In November 2009, presidential candidate Barack Obama announced plans for a social enterprise investment fund as we had described. Paid for by ending the war in Iraq and closing tax loopholes,.
In 2010 as David Cameron took office, I petitioned him appealing for him to follow the US lead, describing our efforts to place children in loving familiy homes:
Impact has been demonstrated, in that changes to payments for adopters has led to an increase in domestic adoption and government have pledged 400+ rehabilitation centres. As yet, there has been little progress on the latter.
To our call for a faculty for social enterprise and supporting social investment fund, there has also been some response in the provision of a new USAID foundation.
In recent news we've learned of the Obama administration's aims. That "development will be "elevated as a central pillar of national security strategy, equal to defence and diplomacy".
May we suggest that UK government takes a similar stance, beginning with support in this instance for "those who suffer most, and those in greatest need, who must be helped first -- not secondarily, along the way or by the way".
David Cameron would now seem to be an advocate for our model:
So what went wrong?
It would be easy to lay all of the blame on Tory austerity policies but hold in mind that it was the New Labour government who were called upon to support business which takes the bottom line past profit to people.
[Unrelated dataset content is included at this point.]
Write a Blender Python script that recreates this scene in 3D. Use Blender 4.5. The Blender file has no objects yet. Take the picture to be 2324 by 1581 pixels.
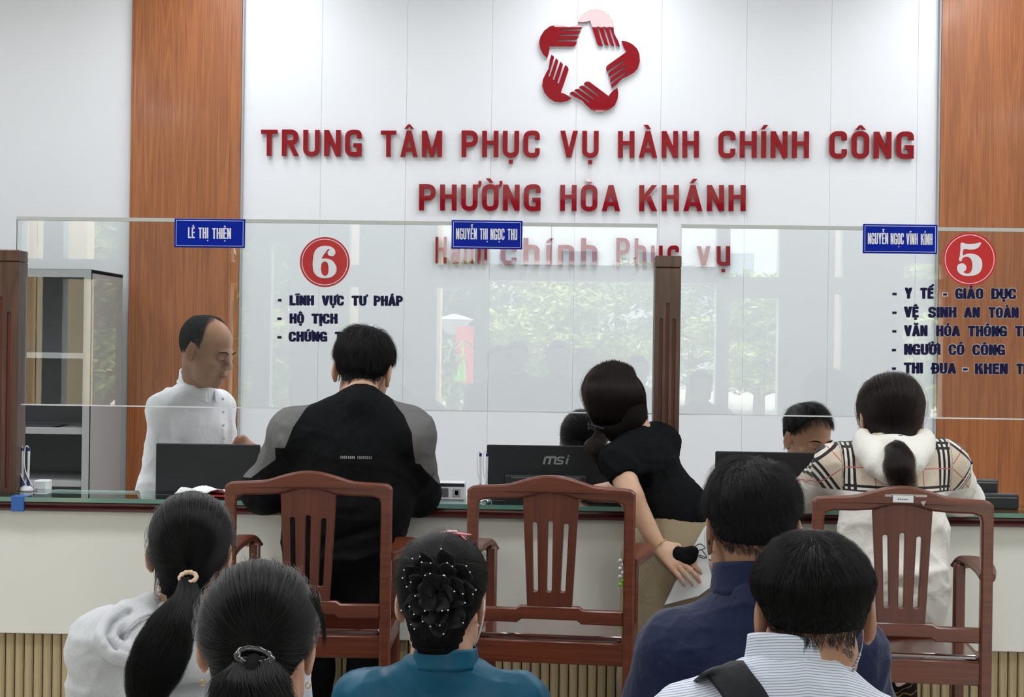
import bpy, math, random
import numpy as np
from mathutils import Matrix, Vector
from mathutils.geometry import tessellate_polygon
SC = bpy.context.scene
COL = SC.collection
R = math.radians
# ------------------------------------------------------------------ camera
F_PX, CX, CY, H = 3300.0, 1162.0, 790.5, 1.50
cam_d = bpy.data.cameras.new('camera'); cam = bpy.data.objects.new('camera', cam_d); COL.objects.link(cam)
cam_d.sensor_width = 36.0; cam_d.lens = 36.0 * F_PX / 2324.0; cam_d.clip_start = 0.05; cam_d.clip_end = 400
ROT = Matrix.Rotation(R(1.4), 3, 'Z') @ Matrix.Rotation(R(90.0), 3, 'X') @ Matrix.Rotation(0.0138, 3, 'Z')
cam.matrix_world = Matrix.Translation((0, 0, H)) @ ROT.to_4x4()
SC.camera = cam
# ------------------------------------------------------------------ light and exposure
SC.view_settings.view_transform = 'Standard'; SC.view_settings.look = 'None'
SC.view_settings.exposure = -0.27; SC.view_settings.gamma = 1.0; SC.view_settings.use_curve_mapping = False
w = bpy.data.worlds.new('sky'); SC.world = w; w.use_nodes = True
nt = w.node_tree; bg = nt.nodes['Background']
tc = nt.nodes.new('ShaderNodeTexCoord'); nz = nt.nodes.new('ShaderNodeTexNoise'); nz.inputs['Scale'].default_value = 3.0; nz.inputs['Detail'].default_value = 6
mx = nt.nodes.new('ShaderNodeMix'); mx.data_type = 'RGBA'
nt.links.new(tc.outputs['Generated'], nz.inputs['Vector']); nt.links.new(nz.outputs['Fac'], mx.inputs['Factor'])
mx.inputs['A'].default_value = (0.80, 0.90, 1.0, 1); mx.inputs['B'].default_value = (1.0, 1.0, 1.0, 1)
nt.links.new(mx.outputs['Result'], bg.inputs['Color']); bg.inputs['Strength'].default_value = 17.0
sun_d = bpy.data.lights.new('sun', 'SUN'); sun_d.energy = 34.0; sun_d.angle = R(1.5); sun_d.color = (1.0, 0.94, 0.84)
sun = bpy.data.objects.new('sun', sun_d); COL.objects.link(sun); sun.rotation_euler = (R(25), R(-20), 0); sun.location = (0, -20, 30)
CEIL = 4.3
LAMPS = [(x, y) for y in (9.2, 7.95, 5.2, 2.85, -3.45) for x in (-4.6, -2.1, 0.4, 2.9, 5.4) if not (y == 5.2 and x == 0.4) and not (y == 9.2 and abs(x) > 4)]
for (lx, ly) in LAMPS:
    ld = bpy.data.lights.new('ceiling_lamp_light', 'AREA'); ld.shape = 'RECTANGLE'; ld.size = .76; ld.size_y = .76
    ld.energy = 41 if ly < 9 else 22; ld.color = (0.95, 0.975, 1.0)
    lo = bpy.data.objects.new('ceiling_lamp_light', ld); COL.objects.link(lo); lo.location = (lx, ly, CEIL - 0.065)
SC.cycles.max_bounces = 7; SC.cycles.diffuse_bounces = 4; SC.cycles.glossy_bounces = 3; SC.cycles.transmission_bounces = 4
SC.cycles.transparent_max_bounces = 14; SC.cycles.caustics_reflective = False; SC.cycles.caustics_refractive = False
SC.cycles.sample_clamp_indirect = 6.0
try: SC.cycles.use_denoising = True
except Exception: pass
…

An idea at odds with the neoliberal philosophy which underpinned their government.
Neoliberalism means deregulating markets and privatising the public sector. By 2008, the former had been the primary cause of the economic crisis, as we described in our study guide for those attending the Economics for Ecology conferences in Sumy.
The National Health Service was cleary the main target for privatisation.
Arguing for a national scale social enterprise development program in Ukraine, we'd made this point about the need for transparency:
"Project funding should be placed as a social-benefit fund under oversight of an independent board of directors, particularly including representatives from grassroots level Ukraine citizens action groups, networks, and human rights leaders."
This was not the case with Big Society Capital, where for profit intermediaries were assigned to allocate public funds.
One light on the horizon, is a new social enterprise called Uprise
"Uprise London is a CIC that believes homes are for people – not for profit. The company started in 2014 with a group of like-minded individuals from varied social and commercial backgrounds that aimed to deliver truly affordable, quality homes for rent or to buy, for Londoners who live and work in London and pay UK taxes. Uprise is a CIC and its profits are then reinvested to build homes for social purpose – long term accommodation for women and children leaving refuges and situations of domestic violence or trauma."